If you’ve lost your own service book, start by calling the last garage that worked on the car. Most places keep records on their system going back years. If the car has been serviced at a main dealer, the manufacturer might have records too — worth a phone call.
Most cars from 2012 onwards have an online service history. You can check it instantly by entering your registration number, and the report will pull up all the recorded services for that car, including records directly from the manufacturer and garages that use the online service database.
For older cars it gets trickier. Records get lost, garages close down, owners forget. Sometimes the history just isn’t there and you have to make a judgement call based on everything else.
Full History vs Part History
Full service history means every service is accounted for, right back to when the car was new. Part service history means some of it is there but not all of it. Neither is necessarily a red flag on its own, but full is always better and worth paying a bit more for.
Can You Trust the Stamps in the Book?
Mostly yes, but not always. Service book stamps can be faked — it’s not common but it happens. If something feels off, ring the garages listed and ask them to confirm the work was done. Takes five minutes and could save you a lot of bother.
It’s also worth running a vehicle history check alongside any service records. The check won’t show you what oil was used or when the brakes were last done, but it will tell you if the mileage looks dodgy, if there’s finance still owed on the car, or if it’s ever been written off and repaired. Put that together with a genuine service history and you’ve got a pretty solid picture of what you’re actually buying.

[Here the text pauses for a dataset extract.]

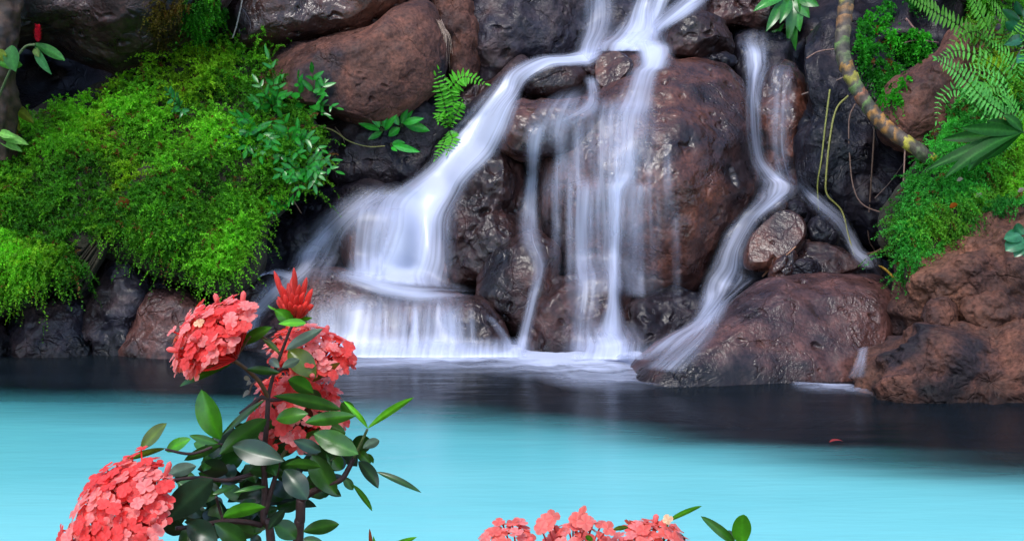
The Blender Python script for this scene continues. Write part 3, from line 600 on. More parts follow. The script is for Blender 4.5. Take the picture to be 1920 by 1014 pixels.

How Often Should a Car Be Serviced?
Once a year or every 12,000 miles is the standard rule, whichever comes first. Check the owner’s manual for your specific car as some need more frequent attention. If you mainly do short trips around town, it can actually be worth servicing more regularly even if the mileage is low — short journeys are surprisingly hard on an engine.
Keep Your Own Records
If you own a car, keep everything. Every receipt, every invoice, every piece of paper a garage hands you — put it somewhere safe. It costs you nothing and adds real value when it comes to selling. Buyers notice when a seller has looked after their paperwork. It tells them something about how the car itself has been looked after too.